**DATA EXCERPT**
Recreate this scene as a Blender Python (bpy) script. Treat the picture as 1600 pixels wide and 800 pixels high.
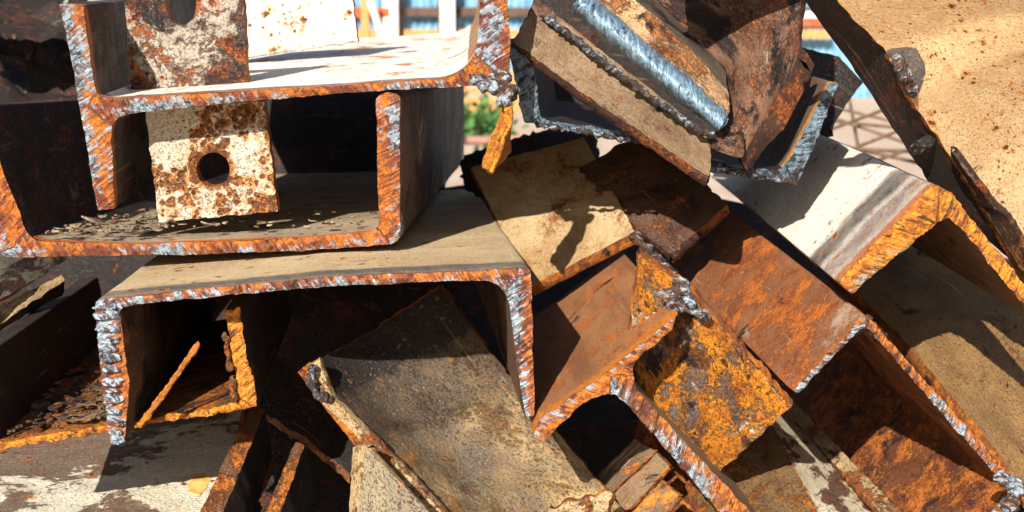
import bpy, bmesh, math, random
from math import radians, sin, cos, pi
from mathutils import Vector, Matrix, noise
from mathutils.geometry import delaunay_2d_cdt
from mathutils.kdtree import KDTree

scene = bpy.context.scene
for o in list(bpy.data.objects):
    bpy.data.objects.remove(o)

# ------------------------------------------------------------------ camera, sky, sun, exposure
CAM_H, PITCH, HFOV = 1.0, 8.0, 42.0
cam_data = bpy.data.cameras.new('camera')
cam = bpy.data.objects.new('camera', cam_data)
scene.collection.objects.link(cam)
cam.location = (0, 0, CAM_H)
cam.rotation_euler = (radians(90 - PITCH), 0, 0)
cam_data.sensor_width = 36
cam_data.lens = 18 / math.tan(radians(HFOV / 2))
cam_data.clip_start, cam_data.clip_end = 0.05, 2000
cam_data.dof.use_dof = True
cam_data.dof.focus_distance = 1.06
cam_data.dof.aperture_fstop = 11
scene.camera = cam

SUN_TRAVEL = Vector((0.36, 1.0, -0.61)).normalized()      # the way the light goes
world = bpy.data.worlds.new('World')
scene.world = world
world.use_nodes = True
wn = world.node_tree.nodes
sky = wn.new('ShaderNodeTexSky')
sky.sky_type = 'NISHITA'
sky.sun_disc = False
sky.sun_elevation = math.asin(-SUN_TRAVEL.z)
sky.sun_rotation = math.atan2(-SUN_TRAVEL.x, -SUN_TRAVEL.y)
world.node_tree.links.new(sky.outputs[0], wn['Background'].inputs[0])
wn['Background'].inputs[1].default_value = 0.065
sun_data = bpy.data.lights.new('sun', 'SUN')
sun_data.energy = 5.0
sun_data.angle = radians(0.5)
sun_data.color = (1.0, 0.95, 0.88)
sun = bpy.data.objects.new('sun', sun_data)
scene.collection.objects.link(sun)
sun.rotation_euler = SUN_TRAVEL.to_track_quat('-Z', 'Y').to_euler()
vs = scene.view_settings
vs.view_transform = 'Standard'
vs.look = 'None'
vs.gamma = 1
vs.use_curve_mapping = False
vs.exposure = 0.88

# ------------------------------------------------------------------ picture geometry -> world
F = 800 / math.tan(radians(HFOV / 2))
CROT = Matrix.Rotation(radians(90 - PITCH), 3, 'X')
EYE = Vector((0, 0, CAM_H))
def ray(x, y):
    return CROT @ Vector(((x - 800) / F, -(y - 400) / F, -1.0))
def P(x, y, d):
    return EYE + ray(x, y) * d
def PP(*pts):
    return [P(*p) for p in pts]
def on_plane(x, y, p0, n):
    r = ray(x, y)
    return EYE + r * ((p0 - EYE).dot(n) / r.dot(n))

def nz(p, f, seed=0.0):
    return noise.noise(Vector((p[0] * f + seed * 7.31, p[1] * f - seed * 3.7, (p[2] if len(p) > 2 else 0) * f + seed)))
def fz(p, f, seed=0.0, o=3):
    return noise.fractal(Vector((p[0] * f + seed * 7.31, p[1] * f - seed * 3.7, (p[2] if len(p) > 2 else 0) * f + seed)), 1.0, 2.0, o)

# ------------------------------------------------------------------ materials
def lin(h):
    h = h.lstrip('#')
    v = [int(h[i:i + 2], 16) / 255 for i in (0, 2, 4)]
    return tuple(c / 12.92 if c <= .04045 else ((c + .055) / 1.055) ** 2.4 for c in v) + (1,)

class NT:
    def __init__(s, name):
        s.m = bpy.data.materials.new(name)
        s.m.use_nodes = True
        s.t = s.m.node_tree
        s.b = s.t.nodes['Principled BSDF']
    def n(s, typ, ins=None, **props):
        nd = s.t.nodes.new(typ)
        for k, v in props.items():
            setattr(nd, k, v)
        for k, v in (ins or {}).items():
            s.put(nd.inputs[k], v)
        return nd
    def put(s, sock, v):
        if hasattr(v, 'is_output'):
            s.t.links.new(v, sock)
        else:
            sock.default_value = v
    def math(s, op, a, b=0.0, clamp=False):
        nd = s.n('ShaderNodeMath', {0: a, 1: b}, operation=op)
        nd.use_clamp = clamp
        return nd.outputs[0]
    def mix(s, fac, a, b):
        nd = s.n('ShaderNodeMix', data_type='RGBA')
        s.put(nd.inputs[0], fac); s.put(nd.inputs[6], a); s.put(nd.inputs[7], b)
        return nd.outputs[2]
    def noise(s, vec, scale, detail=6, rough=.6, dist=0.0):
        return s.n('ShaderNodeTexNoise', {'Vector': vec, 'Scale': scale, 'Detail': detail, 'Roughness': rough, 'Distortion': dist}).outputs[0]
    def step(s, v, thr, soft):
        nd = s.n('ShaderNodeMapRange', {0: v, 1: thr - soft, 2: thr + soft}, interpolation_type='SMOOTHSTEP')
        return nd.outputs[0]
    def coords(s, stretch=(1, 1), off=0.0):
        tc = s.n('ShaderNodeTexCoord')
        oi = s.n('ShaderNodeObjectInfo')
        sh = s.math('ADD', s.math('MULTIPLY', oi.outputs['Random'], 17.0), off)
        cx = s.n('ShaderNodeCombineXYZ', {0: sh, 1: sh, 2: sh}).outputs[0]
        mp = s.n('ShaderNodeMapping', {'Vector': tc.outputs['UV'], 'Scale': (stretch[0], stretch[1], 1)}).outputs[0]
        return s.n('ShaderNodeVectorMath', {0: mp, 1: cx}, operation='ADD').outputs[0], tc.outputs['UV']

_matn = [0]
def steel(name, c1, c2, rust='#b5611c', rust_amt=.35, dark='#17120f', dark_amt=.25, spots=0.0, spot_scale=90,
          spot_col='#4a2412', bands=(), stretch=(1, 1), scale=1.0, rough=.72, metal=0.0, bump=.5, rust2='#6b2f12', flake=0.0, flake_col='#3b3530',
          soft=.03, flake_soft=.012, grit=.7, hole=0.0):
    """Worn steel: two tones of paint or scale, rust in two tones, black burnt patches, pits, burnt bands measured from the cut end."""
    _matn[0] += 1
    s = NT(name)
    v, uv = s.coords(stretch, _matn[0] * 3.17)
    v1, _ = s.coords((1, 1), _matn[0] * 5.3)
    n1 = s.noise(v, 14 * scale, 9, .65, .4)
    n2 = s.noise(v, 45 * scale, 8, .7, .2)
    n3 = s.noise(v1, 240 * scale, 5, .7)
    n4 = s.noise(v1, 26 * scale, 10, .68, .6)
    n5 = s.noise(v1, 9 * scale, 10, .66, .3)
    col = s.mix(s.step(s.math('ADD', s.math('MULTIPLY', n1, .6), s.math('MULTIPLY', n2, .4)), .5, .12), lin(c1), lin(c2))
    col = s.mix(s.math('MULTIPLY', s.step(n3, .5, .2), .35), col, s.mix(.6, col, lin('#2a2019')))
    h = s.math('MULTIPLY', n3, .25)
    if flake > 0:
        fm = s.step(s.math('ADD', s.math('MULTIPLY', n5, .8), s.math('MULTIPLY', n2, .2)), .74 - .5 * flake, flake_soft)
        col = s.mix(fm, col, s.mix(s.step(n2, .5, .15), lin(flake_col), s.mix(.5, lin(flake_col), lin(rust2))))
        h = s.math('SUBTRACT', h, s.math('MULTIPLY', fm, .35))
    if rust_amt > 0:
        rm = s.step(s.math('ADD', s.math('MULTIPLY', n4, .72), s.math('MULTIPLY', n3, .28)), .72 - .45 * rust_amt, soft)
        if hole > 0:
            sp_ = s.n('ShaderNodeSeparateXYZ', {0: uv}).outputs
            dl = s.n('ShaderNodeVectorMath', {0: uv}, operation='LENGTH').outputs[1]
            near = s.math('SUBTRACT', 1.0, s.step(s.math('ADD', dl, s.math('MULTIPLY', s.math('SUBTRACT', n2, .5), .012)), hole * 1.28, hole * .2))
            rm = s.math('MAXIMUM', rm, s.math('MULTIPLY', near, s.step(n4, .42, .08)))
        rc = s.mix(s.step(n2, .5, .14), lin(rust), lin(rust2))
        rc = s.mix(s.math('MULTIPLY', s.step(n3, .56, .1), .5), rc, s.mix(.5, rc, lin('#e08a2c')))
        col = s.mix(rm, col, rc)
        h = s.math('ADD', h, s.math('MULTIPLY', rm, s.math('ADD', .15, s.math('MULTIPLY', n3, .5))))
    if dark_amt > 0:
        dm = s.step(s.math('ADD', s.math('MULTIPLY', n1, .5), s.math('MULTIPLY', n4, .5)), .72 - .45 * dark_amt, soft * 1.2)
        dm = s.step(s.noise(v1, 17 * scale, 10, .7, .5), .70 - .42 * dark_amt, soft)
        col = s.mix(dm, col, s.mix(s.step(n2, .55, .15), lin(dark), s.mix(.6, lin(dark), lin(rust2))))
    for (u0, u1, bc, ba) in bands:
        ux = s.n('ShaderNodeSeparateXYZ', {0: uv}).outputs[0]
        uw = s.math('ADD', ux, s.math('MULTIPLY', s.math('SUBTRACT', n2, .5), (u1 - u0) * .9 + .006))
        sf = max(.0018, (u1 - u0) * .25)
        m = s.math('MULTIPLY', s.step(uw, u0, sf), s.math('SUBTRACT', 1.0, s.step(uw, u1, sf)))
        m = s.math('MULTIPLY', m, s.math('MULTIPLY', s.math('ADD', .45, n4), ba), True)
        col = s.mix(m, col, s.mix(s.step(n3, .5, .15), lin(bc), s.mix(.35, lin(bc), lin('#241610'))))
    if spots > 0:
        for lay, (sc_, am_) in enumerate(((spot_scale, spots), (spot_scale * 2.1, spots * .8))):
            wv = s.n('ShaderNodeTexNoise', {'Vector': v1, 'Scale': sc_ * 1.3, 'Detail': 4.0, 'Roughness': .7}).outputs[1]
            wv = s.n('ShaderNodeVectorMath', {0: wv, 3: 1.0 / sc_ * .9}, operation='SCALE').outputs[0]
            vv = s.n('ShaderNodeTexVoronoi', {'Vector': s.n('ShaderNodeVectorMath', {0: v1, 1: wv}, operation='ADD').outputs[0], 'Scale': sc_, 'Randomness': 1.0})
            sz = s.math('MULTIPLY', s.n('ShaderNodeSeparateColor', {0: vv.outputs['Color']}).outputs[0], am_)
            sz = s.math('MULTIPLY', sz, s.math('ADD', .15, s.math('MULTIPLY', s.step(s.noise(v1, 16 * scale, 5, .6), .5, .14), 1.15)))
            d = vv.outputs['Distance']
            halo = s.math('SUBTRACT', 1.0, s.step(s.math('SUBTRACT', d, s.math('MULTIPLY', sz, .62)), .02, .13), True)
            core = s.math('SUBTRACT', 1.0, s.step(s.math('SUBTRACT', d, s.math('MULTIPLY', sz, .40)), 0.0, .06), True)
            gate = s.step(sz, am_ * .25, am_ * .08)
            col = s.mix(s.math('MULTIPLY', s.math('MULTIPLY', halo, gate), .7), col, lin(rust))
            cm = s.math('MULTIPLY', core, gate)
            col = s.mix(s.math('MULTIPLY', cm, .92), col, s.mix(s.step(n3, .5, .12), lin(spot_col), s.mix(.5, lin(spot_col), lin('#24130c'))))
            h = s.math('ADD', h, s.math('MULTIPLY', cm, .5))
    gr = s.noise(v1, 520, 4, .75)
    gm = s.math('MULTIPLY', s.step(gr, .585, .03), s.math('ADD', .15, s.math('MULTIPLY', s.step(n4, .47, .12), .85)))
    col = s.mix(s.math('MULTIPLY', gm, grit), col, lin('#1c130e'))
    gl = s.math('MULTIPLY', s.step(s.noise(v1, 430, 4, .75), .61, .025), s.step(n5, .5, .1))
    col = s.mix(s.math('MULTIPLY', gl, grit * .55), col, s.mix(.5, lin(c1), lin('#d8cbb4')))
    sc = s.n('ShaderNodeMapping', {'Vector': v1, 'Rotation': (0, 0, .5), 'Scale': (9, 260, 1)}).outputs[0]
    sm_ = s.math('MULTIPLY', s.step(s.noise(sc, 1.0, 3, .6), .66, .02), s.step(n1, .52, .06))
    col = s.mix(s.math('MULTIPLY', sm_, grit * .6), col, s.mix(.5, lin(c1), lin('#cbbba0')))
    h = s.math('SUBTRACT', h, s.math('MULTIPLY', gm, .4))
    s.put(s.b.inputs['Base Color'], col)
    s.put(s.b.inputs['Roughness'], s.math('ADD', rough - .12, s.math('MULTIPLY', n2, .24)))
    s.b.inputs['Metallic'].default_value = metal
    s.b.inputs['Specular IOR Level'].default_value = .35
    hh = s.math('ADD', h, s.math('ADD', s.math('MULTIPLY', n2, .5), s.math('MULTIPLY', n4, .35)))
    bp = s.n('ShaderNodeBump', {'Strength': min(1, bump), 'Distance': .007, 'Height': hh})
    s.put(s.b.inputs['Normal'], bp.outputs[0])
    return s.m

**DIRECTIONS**
Look at the listing and set down only the lines from its start through the line with "scene.camera = cam", word for word and without pictures.

**FULL OUTPUT**
Recreate this scene as a Blender Python (bpy) script. Treat the picture as 1600 pixels wide and 800 pixels high.
import bpy, bmesh, math, random
from math import radians, sin, cos, pi
from mathutils import Vector, Matrix, noise
from mathutils.geometry import delaunay_2d_cdt
from mathutils.kdtree import KDTree

scene = bpy.context.scene
for o in list(bpy.data.objects):
    bpy.data.objects.remove(o)

# ------------------------------------------------------------------ camera, sky, sun, exposure
CAM_H, PITCH, HFOV = 1.0, 8.0, 42.0
cam_data = bpy.data.cameras.new('camera')
cam = bpy.data.objects.new('camera', cam_data)
scene.collection.objects.link(cam)
cam.location = (0, 0, CAM_H)
cam.rotation_euler = (radians(90 - PITCH), 0, 0)
cam_data.sensor_width = 36
cam_data.lens = 18 / math.tan(radians(HFOV / 2))
cam_data.clip_start, cam_data.clip_end = 0.05, 2000
cam_data.dof.use_dof = True
cam_data.dof.focus_distance = 1.06
cam_data.dof.aperture_fstop = 11
scene.camera = cam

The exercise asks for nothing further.